Transactional Selling: The transactional sales methodology is reactionary. Customers know what they want, and they are price shopping for lead times. They may be willing to forfeit a specific feature if it can save them a lot of money. In transaction selling, clients don’t value the role salespeople perform, and usually prefer that salespeople are excluded from the process altogether. Sometimes, buyers like to see sellers replaced by web-based conversations and text/chat, through which they get direct and short answers. Transactional Selling in which clients do most of the education on their own When should you use transactional selling? It’s best used in high volume, high velocity, inbound, low-cost sales.

Solution Selling: The solution sales process is a reactionary process. A customer understands the problem and has a pretty good idea of what solution they are looking for. They are not quite price shopping (which would make it transactional), but they are looking for specific features that they are willing to pay more for. They may have narrowed it down to 2 or 3 providers by the time they reach out to you. Solution Selling often follows an Inbound Lead.

Consultative Selling: In consultative selling, you invest in educating the client on what is important based on what you have seen in the market. You help them understand the real problem and teach them how to look for the right solution. Your experience guides the client to be specific about requirements for features and functionality. You may help them write the RFP/RFQ. This kind of deal is often earmarked with a Proof of Concept, making the consultative sale significantly longer. During the consultative sales process, we gradually ramp up the quality of resources used as we navigate through the client’s organization. Consultative Selling often follows Outbound Lead Generation/Development.

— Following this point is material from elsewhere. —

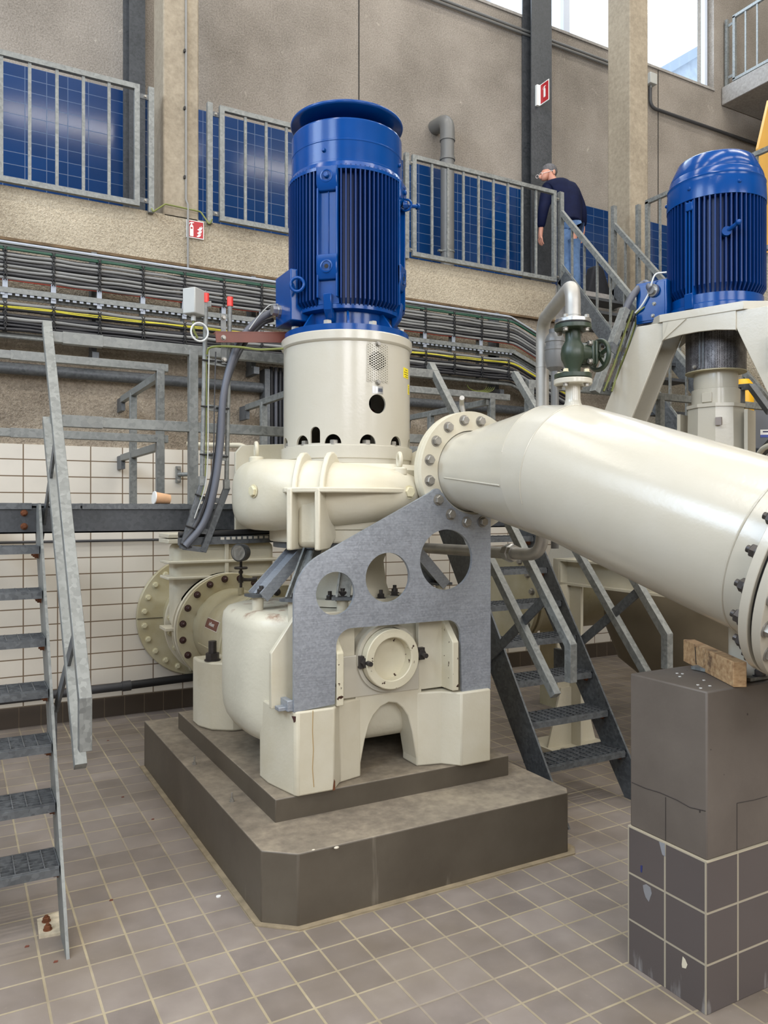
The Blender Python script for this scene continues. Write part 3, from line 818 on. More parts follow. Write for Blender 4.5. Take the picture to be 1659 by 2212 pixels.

Provocative Selling: When you are representing an innovative solution that challenges the status quo, you cannot rely on the consultative process because most clients do not realize there is a problem lurking. You cannot trust an RFP/RFQ which is designed to flush out lowest price/minimal spec. Thus, you must rely on Provocative Selling, which has gained popularity through a methodology called the Challenger sale. Provocative Selling Only recommended to deploy on specific accounts

 

Final Tips for Choosing a Sales Methodology Too many people choose a sales methodology based on what sounds new, convincing, or flashy. That’s the wrong way to go about it. Choose a sales methodology that is too simple for your solution, and you lose deals when your customer expects a little more help through their shopping process. Choose a methodology that’s too complex, and you increase the cost of acquisition, spending too much on lower-value customers. Say goodbye to profits! It can be tricky to strike the balance between spending enough time and too much, but you can start by taking note of your average deal size, sales cycle, and number of deals per rep each month. Given those pieces of information, you can calculate your average cost of acquiring a customer and choose a methodology that protects your margins while maintaining healthy close rates.